Raising Kaine concludes their four-year run.

Lowell, Josh and company are shutting down Raising Kaine, and good for them. I say that because of why they stopped: they’re done. It can be tough to recognize that you’re doing something just because you’ve been doing it.

Just this past summer, some friends and I agreed to shut down our website on its 10th anniversary, a Dave Matthews Band fan site. It had an excellent run, with millions of visits, over a hundred thousand regular readers, and a vibrant community. But the lot of us running it had long since ceased to be 19-year-old DMB fans. Between Wikipedia, blogs, and official band websites, fan sites just don’t fill a purpose anymore. We were all done a few years ago, but didn’t realize it.

The kids at Raising Kaine say they’re done, and they know best. Like The Police, they went out at the top of their game.

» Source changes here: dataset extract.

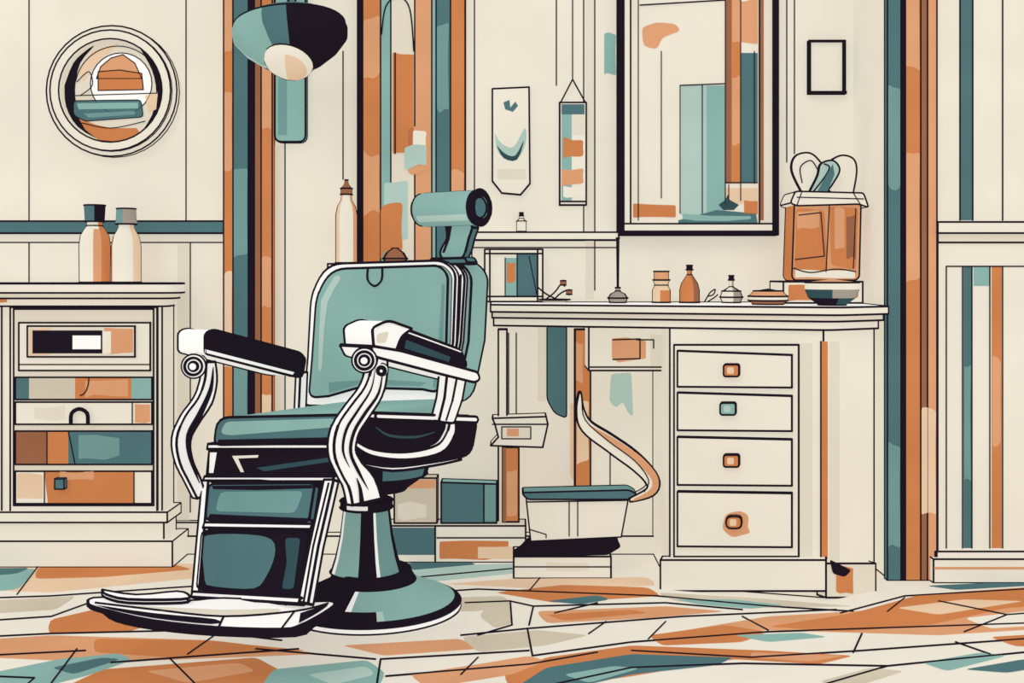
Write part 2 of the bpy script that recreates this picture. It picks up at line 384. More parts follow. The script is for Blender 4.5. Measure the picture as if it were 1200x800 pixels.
# big mirror
a=Part('frame',.0035)
a.rect(WP,725,-60,731,275,.06,.06,'ink'); a.rect(WP,731,-60,739,266,.055,.055,'cream'); a.rect(WP,890,-60,906,270,.055,.055,'cream2'); a.rect(WP,725,271,912,275,.062,.062,'ink'); a.rect(WP,731,262,906,271,.06,.06,'cream')
a.rect(WP,906,-60,912,275,.06,.06,'ink'); a.r(WP,891,-60,895,258,.057,'brown')
b=Part('mirror_glass',.003); b.rect(WP,738,-60,890,264,.02,.02,'cream')
o=.022
b.r(WP,798,100,850,252,o,'palet'); b.r(WP,828,100,850,252,o+.001,'teal'); b.r(WP,800,-60,848,100,o,'cream')  # strips and patches below paint reflections onto the mirror glass
b.r(WP,850,-60,868,215,o+.001,'orange'); b.r(WP,868,62,890,214,o+.001,'teald'); b.brush(WP,858,0,888,50,o+.002,'orangel'); b.r(WP,850,-60,857,215,o+.002,'brown'); b.brush(WP,858,90,867,170,o+.0025,'orangel',3)
b.poly(WP,rnd([(752,32),(770,26),(792,28),(798,36),(776,44),(770,58),(754,54)],5,2),o+.001,'orangel'); b.brush(WP,742,238,792,254,o+.002,'orange',3); b.brush(WP,850,220,890,236,o+.002,'peach',3)
b.brush(WP,872,234,890,252,o+.003,'orange',2); b.poly(WP,[(795,258),(840,246),(886,250),(888,262),(795,263)],o+.003,'teald'); b.brush(WP,800,252,880,258,o+.0035,'teal',2)
for x,y0,y1 in [(748,-60,258),(775,60,232),(797,100,250),(823,100,250),(850,-60,240),(868,-60,235),(884,60,215)]: b.line(WP,[(x,y0),(x,y1)],o+.004,.0022)
b.line(WP,[(750,6),(850,0)],o+.004,.003); b.line(WP,[(797,100),(850,98)],o+.004,.0026); b.line(WP,[(850,214),(890,214)],o+.004,.0026)
b.poly(WP,[(842,240),(850,234),(853,228),(855,234),(866,240),(860,246),(848,246)],o+.005,'tealdd')
b.line(WP,[(854,234),(854,216)],o+.005,.002)
thing('wall_mirror','tall rectangular wall mirror in thin black and cream frame','mirror',[a,b],WP.p(818,277,0))
# =====================  LEFT CABINET  =====================
CD=4.2; CP=DP(CD); kx=CD/FPX
topz=H-(332-HY)*CD/FPX
XL=(-70-600)*kx
a=Part('countertop')
def topplan(px,f_,r=.05):
    x=(px-600)*4.16/FPX
    return [(XL,4.37),(XL,f_),(x-r,f_),(x-r*.55,f_+r*.08),(x-r*.22,f_+r*.3),(x-r*.05,f_+r*.7),(x,f_+r*1.2),(x-.01,f_+.13),(x-.06,4.37)]
a.slab(topplan(213,4.10,.06),topz-.034,topz,dict(f='cream',t='white')); a.slab(topplan(205,4.125,.05),topz-.055,topz-.034,'cream2'); a.slab(topplan(196,4.15,.03),topz-.085,topz-.055,'cream')
c=Part('body'); c.rect(CP,-70,358,190,604,0,.14,'cream')
c.rect(CP,-70,600,196,612,.03,.17,'cream'); c.rect(CP,-70,612,192,636,.015,.15,'cream'); c.rect(CP,-70,634,202,fy(4.15),.05,.2,'cream')
c.rect(CP,12,360,184,600,.008,.008,'cream'); c.rect(CP,16,362,180,592,.012,.012,'cream2')
c.r(CP,-70,364,4,600,.003,'cream2'); c.line(CP,[(2,360),(2,600)],.003,.0035); c.poly(CP,[(-40,348),(8,348),(8,354),(-40,356)],.055,'orange')
d1=Part('drawer',label='cream drawer with dark label window'); d1.rect(CP,22,378,176,434,.02,.01,'cream'); d1.rect(CP,32,382,158,418,.028,.01,'cream2'); d1.brush(CP,34,384,60,416,.029,'peach',1); d1.r(CP,38,387,120,414,.03,'ink'); d1.r(CP,85,393,118,409,.031,'white'); d1.brush(CP,122,385,156,414,.03,'orangel',2); d1.r(CP,120,388,130,414,.0305,'cream'); d1.line(CP,[(22,427),(176,427)],.022,.0025)
d2=Part('drawer',label='drawer front painted teal, white and orange'); d2.rect(CP,18,442,178,468,.02,.01,'cream'); d2.r(CP,19,443,34,467,.022,'teald'); d2.r(CP,88,443,154,467,.022,'orange'); d2.r(CP,154,443,177,467,.022,'teal'); d2.r(CP,34,443,88,467,.0215,'beige'); d2.brush(CP,100,446,150,464,.0225,'orangel',2); d2.line(CP,circ(94,443,10,20,a0=0,a1=90),.024,.0025)
d3=Part('drawer',label='cream drawer with arched handle'); d3.rect(CP,18,471,178,497,.02,.01,'cream'); d3.brush(CP,40,476,76,492,.022,'cream2',2); d3.brush(CP,158,473,176,495,.022,'orangel',1)
hd=Part('handle',.0025); hd.tube([CP.p(x,y,.035) for x,y in smooth([(83,496),(84,484),(93,479),(102,484),(103,496)],3)],.005,'brown'); d3.kids.append(hd); d3.line(CP,[(155,471),(155,497)],.022,.0025)
d4=Part('drawer',label='drawer front in brown, orange and teal'); d4.rect(CP,18,505,178,544,.02,.01,'orangel'); d4.r(CP,19,506,55,543,.022,'brown'); d4.r(CP,55,506,80,543,.022,'orange'); d4.r(CP,80,506,177,543,.022,'teald'); d4.line(CP,[(55,505),(55,544)],.023,.0025); d4.line(CP,[(80,505),(88,544)],.023,.0025); d4.brush(CP,92,512,140,536,.0225,'tealm',3)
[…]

Published by Waldo Jaquith

Waldo Jaquith (JAKE-with) is an open government technologist who lives near Char­lottes­­ville, VA, USA. more »

3 replies on “Raising Kaine concludes their four-year run.”

  1. Here, here! The nature of any organization is not only to survive but to grow. While this is particularly true of government bureaucracies, they are by no means the only ones guilty of this sort of inertia.

    I spent 3 years around the turn of the Millenium working as a fundraiser for a 501(c)(3) in DC whose original mission had been to raise funds to build the Vietnam Veterans Memorial. It was dedicated in 1982, but with a small staff and several hundred thousand names and addresses of motivated donors there was no impetus to shut it down. Today they continue to do some good work but have obviously experieneced the kind of “mission creep” one ought to try to avoid.

  2. The work of all the principal people over at Raising Kaine has been generally top-notch. Good writing, good research. Great organization. Personally, I stopped reading or commenting over there some months ago when the attacks against Tim Kaine became so routine as to irreparably contradict the name and original purpose of the blog. I still wish them all well and I’m sure they’ll all go on to do more interesting and useful things.